Abbiamo bisogno di crescere professionalmente insieme, creando e utilizzando opportunità di interazione e di scambio al di là della singola scuola, attraverso un continuo collegamento tra insegnanti di scuole diverse; abbiamo bisogno di confrontare idee ed esperienze con “amici critici”, nello spirito dell’ “amico critico”; di costruire, sperimentare e mettere in rete pratiche didattiche di qualità; di organizzare archivi didattici; di disporre di informazioni, di analisi valutative, di strumentazione aggiornata. Abbiamo bisogno di spazi attrezzati e dedicati; di reti tecnologiche e di interazione reale, però sorrette, sia le reti tecnologiche che le situazioni di interazione reale, da un impianto culturale e progettuale di profilo alto.
Dobbiamo
cercare di andare oltre l’aggiornamento: dal momento che la formazione non
è merce a buon mercato – come qualcuno, purtroppo, continua a
ritenere - dobbiamo puntare
sulla
ri-definizione
della professionalità docente nella scuola dell’autonomia e sulla costruzione
di contesti per livelli alti di professionalizzazione.
E’ necessario
farlo; possiamo farlo con il sostegno di tutti: possiamo tutti contribuire
perché le scuole diventino, esse stesse, esse per prime, laboratori di sviluppo
professionale.

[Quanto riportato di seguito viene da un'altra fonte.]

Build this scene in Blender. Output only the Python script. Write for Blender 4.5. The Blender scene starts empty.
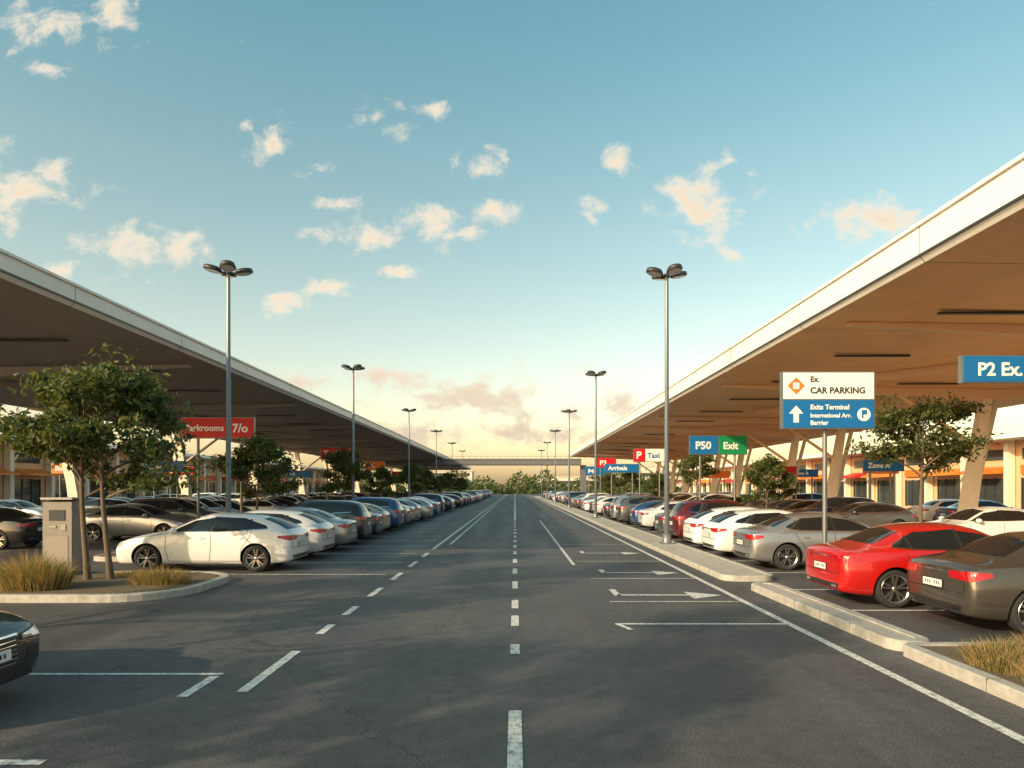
import bpy, bmesh, math, random
from mathutils import Vector, Matrix
from mathutils.bvhtree import BVHTree
R = math.radians
scene = bpy.context.scene
scene.view_settings.view_transform = 'Standard'
scene.view_settings.look = 'None'
scene.view_settings.exposure = 0
COL = scene.collection

# ------------------------------------------------------------ materials
def mat(name, col, rough=0.6, metal=0.0, coat=0.0, noise=0.0, nscale=5.0, bump=0.0, bscale=60.0, spec=0.5):
    m = bpy.data.materials.new(name); m.use_nodes = True
    nt = m.node_tree; N = nt.nodes; L = nt.links
    b = N['Principled BSDF']
    b.inputs['Base Color'].default_value = (*col, 1)
    b.inputs['Roughness'].default_value = rough
    b.inputs['Metallic'].default_value = metal
    b.inputs['Coat Weight'].default_value = coat
    b.inputs['Coat Roughness'].default_value = 0.04
    b.inputs['Specular IOR Level'].default_value = spec
    if noise > 0 or bump > 0:
        tc = N.new('ShaderNodeTexCoord')
    if noise > 0:
        n = N.new('ShaderNodeTexNoise'); n.inputs['Scale'].default_value = nscale
        n.inputs['Detail'].default_value = 5; n.inputs['Roughness'].default_value = 0.6
        L.new(tc.outputs['Object'], n.inputs['Vector'])
        mr = N.new('ShaderNodeMapRange'); mr.inputs['From Min'].default_value = 0.25; mr.inputs['From Max'].default_value = 0.75
        mr.inputs['To Min'].default_value = 1 - noise; mr.inputs['To Max'].default_value = 1 + noise
        L.new(n.outputs['Fac'], mr.inputs['Value'])
        mx = N.new('ShaderNodeVectorMath'); mx.operation = 'SCALE'
        mx.inputs[0].default_value = col
        L.new(mr.outputs['Result'], mx.inputs['Scale'])
        L.new(mx.outputs['Vector'], b.inputs['Base Color'])
    if bump > 0:
        n2 = N.new('ShaderNodeTexNoise'); n2.inputs['Scale'].default_value = bscale; n2.inputs['Detail'].default_value = 3
        L.new(tc.outputs['Object'], n2.inputs['Vector'])
        bp = N.new('ShaderNodeBump'); bp.inputs['Strength'].default_value = bump; bp.inputs['Distance'].default_value = 0.02
        L.new(n2.outputs['Fac'], bp.inputs['Height'])
        L.new(bp.outputs['Normal'], b.inputs['Normal'])
    return m

def asphalt_mat():
    m = bpy.data.materials.new('asphalt'); m.use_nodes = True
    nt = m.node_tree; N = nt.nodes; L = nt.links; b = N['Principled BSDF']
    tc = N.new('ShaderNodeTexCoord')
    def noise(sc, det=6, rough=0.6, vec=None):
        n = N.new('ShaderNodeTexNoise'); n.inputs['Scale'].default_value = sc
        n.inputs['Detail'].default_value = det; n.inputs['Roughness'].default_value = rough
        L.new(vec if vec else tc.outputs['Object'], n.inputs['Vector']); return n
    def mr(src, a, b_, c, d):
        r = N.new('ShaderNodeMapRange')
        for k, v in zip(('From Min', 'From Max', 'To Min', 'To Max'), (a, b_, c, d)): r.inputs[k].default_value = v
        L.new(src, r.inputs['Value']); return r.outputs['Result']
    def mul(a, b_):
        x = N.new('ShaderNodeMath'); x.operation = 'MULTIPLY'; L.new(a, x.inputs[0]); L.new(b_, x.inputs[1]); return x.outputs[0]
    mp = N.new('ShaderNodeMapping'); mp.inputs['Scale'].default_value = (1, 0.06, 1); L.new(tc.outputs['Object'], mp.inputs['Vector'])
    big = mr(noise(0.35, 4).outputs['Fac'], .3, .7, .80, 1.20)
    trkn = noise(1.1, 3, .5, mp.outputs['Vector']).outputs['Fac']
    trk = mr(trkn, .3, .7, .75, 1.25)
    fine = mr(noise(55, 2, .8).outputs['Fac'], .3, .7, .25, 1.8)
    mid = mr(noise(6, 4).outputs['Fac'], .3, .7, .82, 1.18)
    st = mr(noise(1.7, 2, .5).outputs['Fac'], .66, .74, 1.0, .68)   # oil stains
    vo = N.new('ShaderNodeTexVoronoi'); vo.feature = 'DISTANCE_TO_EDGE'; vo.inputs['Scale'].default_value = 0.16
    wn = noise(1.3, 4); add = N.new('ShaderNodeVectorMath'); add.operation = 'MULTIPLY_ADD'
    L.new(wn.outputs['Color'], add.inputs[0]); add.inputs[1].default_value = (1.2, 1.2, 0); L.new(tc.outputs['Object'], add.inputs[2])
    L.new(add.outputs[0], vo.inputs['Vector'])
    crack = mr(vo.outputs['Distance'], 0.0, 0.004, .5, 1.0)
    f = mul(mul(mul(mul(big, trk), mul(fine, mid)), crack), st)
    s = N.new('ShaderNodeVectorMath'); s.operation = 'SCALE'; s.inputs[0].default_value = (0.082, 0.078, 0.080)
    L.new(f, s.inputs['Scale']); L.new(s.outputs['Vector'], b.inputs['Base Color'])
    L.new(mr(trkn, .3, .7, .50, .78), b.inputs['Roughness'])
    b.inputs['Specular IOR Level'].default_value = .45
    bp = N.new('ShaderNodeBump'); bp.inputs['Strength'].default_value = 0.7; bp.inputs['Distance'].default_value = 0.014
    L.new(noise(80, 2, .7).outputs['Fac'], bp.inputs['Height']); L.new(bp.outputs['Normal'], b.inputs['Normal'])
    return m

def paint_line_mat():
    m = bpy.data.materials.new('road_paint'); m.use_nodes = True
    nt = m.node_tree; N = nt.nodes; L = nt.links; b = N['Principled BSDF']
    tc = N.new('ShaderNodeTexCoord'); n = N.new('ShaderNodeTexNoise'); n.inputs['Scale'].default_value = 14; n.inputs['Detail'].default_value = 8; n.inputs['Roughness'].default_value = .75
    L.new(tc.outputs['Object'], n.inputs['Vector'])
    cr = N.new('ShaderNodeValToRGB'); cr.color_ramp.elements[0].position = .37; cr.color_ramp.elements[1].position = .52
    cr.color_ramp.elements[0].color = (.18, .18, .18, 1); cr.color_ramp.elements[1].color = (.68, .67, .64, 1)
    L.new(n.outputs['Fac'], cr.inputs['Fac']); L.new(cr.outputs['Color'], b.inputs['Base Color']); b.inputs['Roughness'].default_value = .7
    return m

def leaf_mat(name, col):
    m = bpy.data.materials.new(name); m.use_nodes = True
    nt = m.node_tree; N = nt.nodes; L = nt.links; b = N['Principled BSDF']
    b.inputs['Base Color'].default_value = (*col, 1); b.inputs['Roughness'].default_value = .55
    t = N.new('ShaderNodeBsdfTranslucent'); t.inputs['Color'].default_value = (col[0]*1.8, col[1]*1.7, col[2], 1)
    mx = N.new('ShaderNodeMixShader'); mx.inputs[0].default_value = .35
    L.new(b.outputs[0], mx.inputs[1]); L.new(t.outputs[0], mx.inputs[2]); L.new(mx.outputs[0], N['Material Output'].inputs[0])
    return m

M = {}
M['asphalt'] = asphalt_mat(); M['line'] = paint_line_mat()
M['concrete'] = mat('concrete_paving', (.40, .37, .33), .8, noise=.2, nscale=3, bump=.3)
M['paving'] = mat('bounce_paving', (.58, .48, .37), .75, noise=.12, nscale=2)  # made pale and warm so it throws light up at the soffit
M['kerb'] = mat('kerb_concrete', (.40, .38, .35), .8, noise=.25, nscale=6, bump=.5)
M['field'] = mat('field_grass', (.10, .11, .05), .9, noise=.3, nscale=.2)
M['mulch'] = mat('mulch_soil', (.14, .105, .065), .95, noise=.5, nscale=30, bump=1.0, bscale=40)
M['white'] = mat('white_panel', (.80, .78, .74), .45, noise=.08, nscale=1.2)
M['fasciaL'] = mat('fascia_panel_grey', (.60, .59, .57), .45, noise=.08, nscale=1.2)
M['roofgrey'] = mat('roof_membrane', (.45, .45, .45), .7)
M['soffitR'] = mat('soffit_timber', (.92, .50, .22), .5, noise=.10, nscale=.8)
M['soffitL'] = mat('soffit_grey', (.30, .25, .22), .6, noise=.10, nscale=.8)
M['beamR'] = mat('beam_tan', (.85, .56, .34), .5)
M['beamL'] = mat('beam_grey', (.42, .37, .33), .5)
M['column'] = mat('column_cream', (.80, .70, .56), .6, noise=.08)
M['dark'] = mat('dark_metal', (.03, .03, .032), .45)
M['steel'] = mat('galvanised_steel', (.20, .21, .22), .45, metal=.6)
M['lampglass'] = mat('lamp_lens', (.5, .5, .48), .2)
M['bglass'] = mat('building_glass', (.05, .06, .06), .06, spec=.8)
M['bwall'] = mat('building_cladding', (.70, .44, .25), .7, noise=.1, nscale=.5)
M['bwall2'] = mat('building_render', (.6, .54, .46), .7, noise=.1, nscale=.5)
M['orange'] = mat('awning_orange', (.80, .25, .05), .6)
M['bark'] = mat('bark', (.14, .105, .075), .9, noise=.3, nscale=20, bump=.8)
M['leafA'] = leaf_mat('leaf_mid', (.080, .112, .030)); M['leafB'] = leaf_mat('leaf_dark', (.042, .068, .020)); M['leafC'] = leaf_mat('leaf_olive', (.13, .13, .04))
M['straw'] = leaf_mat('grass_straw', (.36, .25, .12)); M['straw2'] = leaf_mat('grass_green', (.14, .15, .05))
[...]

La ripresa del CIDI, con questo convegno, è nata così: dal
bisogno comune di cominciare a riflettere insieme sui processi innovativi
che stanno rifondando il sistema-scuola nel nostro paese. Ma davanti a noi,
e dentro di noi, le sfide sono quelle di sempre: la sfida della dignità
e della qualità del nostro lavoro, della dinamicità, della molteplicità, della
creatività, dell’autonomia. Se volete, della democrazia, cioè del rispetto
e della valorizzazione delle persone.